▶ WRITTEN TASK
Pick out each line below containing "pixels".

▶ DATA
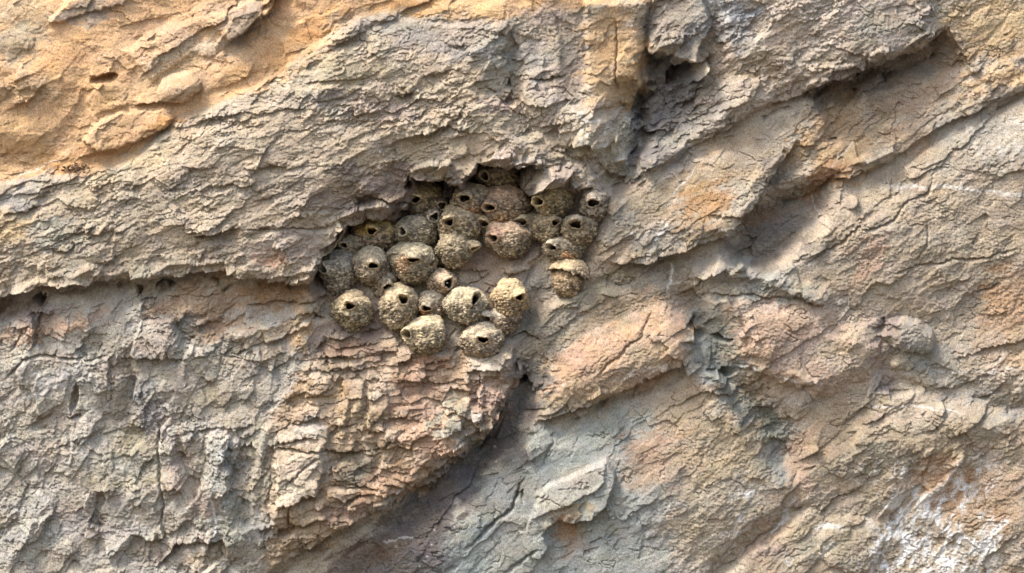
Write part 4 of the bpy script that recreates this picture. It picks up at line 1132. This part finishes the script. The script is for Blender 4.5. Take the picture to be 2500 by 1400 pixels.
# the broken nest: a dome with a ragged torn edge over its rusty lower wall
def broken_nest(cx=1390, cy=664):
    seed = 900
    base = h_at(cx, cy, 10) + 14
    rw_base = to_world([cx], [cy], [base])[0]
    root = bpy.data.objects.new('swallow_nest', None); S.collection.objects.link(root)
    root.location = rw_base
    root['label'] = 'broken nest with a ragged torn edge and a rusty orange lower wall'
    root['category'] = 'bird nest'; root['group'] = 'mud swallow nests clustered under the rock overhang'
    nu, nv = 180, 60
    phi = np.linspace(0, 2 * np.pi, nu, endpoint=False)
    c = np.array([cx, cy + 14, base + 8.0]); R = np.array([55.0, 50.0, 48.0])
    rows = []
    jag = 0.16 * perlin((np.cos(phi) * 3).astype(f4), (np.sin(phi) * 3).astype(f4), 60) + 0.10 * perlin((np.cos(phi) * 9).astype(f4), (np.sin(phi) * 9).astype(f4), 61)
    ends = 1.45 + jag - 0.28 * np.cos(phi - 0.2) * 0
    slope = -0.38 * np.cos(phi + 0.5)                          # torn lower on the left
    for v in np.linspace(0.03, 1, nv):
        th = v * (ends - slope)
        rows.append(np.stack([np.sin(th) * np.cos(phi), -np.cos(th), np.sin(th) * np.sin(phi)], 1))
    D = np.concatenate(rows)
    Ps = c + D * R * (1 + 0.06 * noise3(D * 2, seed))[:, None]
    P1, cr, bm = pelletise(Ps, norm(D / R), 2.2, 5.4, seed)
    inn = c + (P1 - c) * 0.86
    inn = inn.reshape(nv, nu, 3)[::-1].reshape(-1, 3)
    Pall = np.concatenate([P1, inn]); Call = np.concatenate([cr, cr])
    col = nest_colour(Pall, Call, (176, 156, 126), (206, 182, 138), cx, cy + 6, 50, 46, -99, -99, seed)
    me = grid_mesh('torn_dome', to_world(*Pall.T) - rw_base, nu, nv * 2, True)
    set_color(me, col); link('torn_dome', me, M_mud, root)
    ths = np.linspace(0.02, math.pi - 0.02, 60)
    D = np.stack([np.sin(ths)[:, None] * np.cos(phi), np.cos(ths)[:, None] * np.ones(nu), np.sin(ths)[:, None] * np.sin(phi)], -1).reshape(-1, 3)
    c2 = np.array([cx - 2, cy + 24, base + 8.0]); R2 = np.array([40.0, 40.0, 34.0])
    Ps = c2 + D * R2 * (1 + 0.1 * noise3(D * 2.4, seed + 5))[:, None]
    P2, cr, bm = pelletise(Ps, norm(D / R2), 3.4, 5.6, seed + 1)
    col = nest_colour(P2, cr, (172, 146, 110), (160, 134, 100), cx, cy + 26, 36, 34, -99, -99, seed + 2)
    me = grid_mesh('lower_wall', to_world(*P2.T) - rw_base, nu, 60, True)
    me.flip_normals()
    set_color(me, col); o = link('lower_wall', me, M_mud, root)


broken_nest()


def mud_scar(x, y, rx, ry, rz, seed, col, label):
    """what is left on the rock where a nest broke away"""
    b = h_at(x, y, 8); nu, nv = 110, 40
    phi = np.linspace(0, 2 * np.pi, nu, endpoint=False); th = np.linspace(0.02, 1.9, nv)
    D = np.stack([np.sin(th)[:, None] * np.cos(phi), np.sin(th)[:, None] * np.sin(phi), np.cos(th)[:, None] * np.ones(nu)], -1).reshape(-1, 3)
    Ps = np.array([x, y, b - 2.0]) + D * np.array([rx, ry, rz]) * (1 + 0.22 * noise3(D * 2 + seed, seed) + 0.1 * noise3(D * 6, seed + 1))[:, None]
    P1, cr, _ = pelletise(Ps, norm(D / np.array([rx, ry, rz])), 2.0, 5.4, seed)
    wb = to_world([x], [y], [b])[0]
    me = grid_mesh('nest_remnant', to_world(*P1.T) - wb, nu, nv, True)
    me.flip_normals()
    set_color(me, nest_colour(P1, cr, col, col, x, y, rx, ry, -99, -99, seed))
    o = link('nest_remnant', me, M_mud); o.location = wb
    o['label'] = label; o['category'] = 'nest remnant'


mud_scar(1512, 682, 34, 26, 13, 951, (168, 164, 146), 'low grey mud patch left on bare rock just right of the broken nest')


# the swallow whose pale forehead shows in the tall oval hole
def swallow(O, n, rw):
    nu, nv = 40, 40
    phi = np.linspace(0, 2 * np.pi, nu, endpoint=False)
    rows = []
    ax = norm(np.array([0.15, 0.35, 0.9]))
    b1 = norm(np.cross(ax, [0, 1.0, 0])); b2 = np.cross(ax, b1)
    head = O - n * 4.5 + np.array([-0.5, 1.5, 0])
    # bill tip, forehead, crown, neck, back: radii along the body axis (pixels of 1.8 mm)
    prof = [(5.0, 0.1), (3.6, 0.9), (2.6, 1.6), (1.6, 3.3), (0, 4.8), (-2.5, 5.6), (-5.5, 5.5), (-9, 6.2), (-16, 8.8), (-26, 8.6), (-36, 5.5), (-46, 3.0), (-60, 0.1)]
    pr = np.array(prof); ts = np.linspace(0, len(prof) - 1, nv)
    s_ = np.interp(ts, np.arange(len(prof)), pr[:, 0]); r_ = np.interp(ts, np.arange(len(prof)), pr[:, 1])
    for s, r in zip(s_, r_):
        bend = np.array([-0.35, 0.1, 0]) * max(0, -s) * 0.3
        rows.append(head + ax * s * 0.62 + bend + (np.cos(phi)[:, None] * b1 + np.sin(phi)[:, None] * b2) * r * 0.62)
    Ps = np.concatenate(rows)
    wb = to_world(*head.reshape(3, 1))[0]
    me = grid_mesh('swallow', to_world(*Ps.T) - wb, nu, nv, True)
    col = np.tile(np.array([0.02, 0.022, 0.035]), (len(Ps), 1))
    S_ = np.repeat(s_, nu)
    front = (S_ < 2.2) & (S_ > -1.5) & ((Ps - head) @ np.array([0, -1, 0.2]) > 0.2)
    col[front] = (0.62, 0.55, 0.46)
    set_color(me, col)
    o = link('swallow', me, M_bird)
    o.location = wb
    o['label'] = 'small dark bird peering out, only its pale forehead showing in the hole'; o['category'] = 'bird'


swallow(*spots[26])


# ------------------------------------------------------------------ small loose things
def tube(pts, rad, nu=8):
    pts = np.asarray(pts, float); rows = []
    for i, p in enumerate(pts):
        d = norm(pts[min(i + 1, len(pts) - 1)] - pts[max(i - 1, 0)])
        a = norm(np.cross(d, [0.2, 0.3, 1.0])); b = np.cross(d, a)
        ph = np.linspace(0, 2 * np.pi, nu, endpoint=False)
        r = rad * (1 if 0 < i < len(pts) - 1 else 0.35)
        rows.append(p + (np.cos(ph)[:, None] * a + np.sin(ph)[:, None] * b) * r)
    return np.concatenate(rows), nu, len(pts)


def stick(name, pts, rad, mat, label, cat, group=None):
    hp = [(x, y, max(h_at(x, y, 4), h_at(pts[0][0], pts[0][1], 4) - 20) + dz) for x, y, dz in pts]
    Q, nu, nv = tube(hp, rad)
    wb = to_world(*np.array(hp[0]).reshape(3, 1))[0]
    me = grid_mesh(name, to_world(*Q.T) - wb, nu, nv, True)
    o = link(name, me, mat); o.location = wb
    o['label'] = label; o['category'] = cat
    return o


stick('twig', [(522, 291, 3), (538, 294, 5), (556, 300, 5), (579, 307, 4)], 1.0, M_twig, 'thin dark dry twig lying on the pale band near its upper edge', 'twig')

rs = np.random.RandomState(8)
Q = []; F = []
n0 = 0
hb = max(h_at(185, 412, 4), h_at(185, 425, 4))
for k in range(46):
    x, y = rs.normal(186, 13), rs.normal(411, 5)
    a = rs.uniform(-0.9, 0.9); L = rs.uniform(5, 13); wdt = rs.uniform(1.2, 3.0)
    d = np.array([math.cos(a), math.sin(a), rs.uniform(-.3, .5)]); e = np.array([-math.sin(a), math.cos(a), rs.uniform(-.6, .6)])
    c = np.array([x, y, h_at(x, y, 4) + rs.uniform(0, 7)]); nn = norm(np.cross(d, e))
    for sgn in (1, -1):
        for (u_, v_) in ((-1, 0), (0, -1), (1, 0), (0, 1)):
            Q.append(c + d * L / 2 * u_ + e * wdt * v_ + nn * 0.4 * sgn)
    b = n0
    F += [(b, b + 1, b + 2, b + 3), (b + 7, b + 6, b + 5, b + 4), (b, b + 4, b + 5, b + 1), (b + 1, b + 5, b + 6, b + 2), (b + 2, b + 6, b + 7, b + 3), (b + 3, b + 7, b + 4, b)]
    n0 += 8
Q = np.array(Q)
wb = to_world([186], [411], [hb])[0]
me = bpy.data.meshes.new('dead_leaf_tuft')
fill_mesh(me, to_world(*Q.T) - wb, np.array(F, np.int32))
o = link('dead_leaf_tuft', me, M_debris); o.location = wb
o['label'] = 'small brown tuft of dead plant litter caught on the ledge at left'; o['category'] = 'plant debris'
print('verts', NX * NY)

▶ REPLY TO THE TASK
Write part 4 of the bpy script that recreates this picture. It picks up at line 1132. This part finishes the script. The script is for Blender 4.5. Take the picture to be 2500 by 1400 pixels.
    # bill tip, forehead, crown, neck, back: radii along the body axis (pixels of 1.8 mm)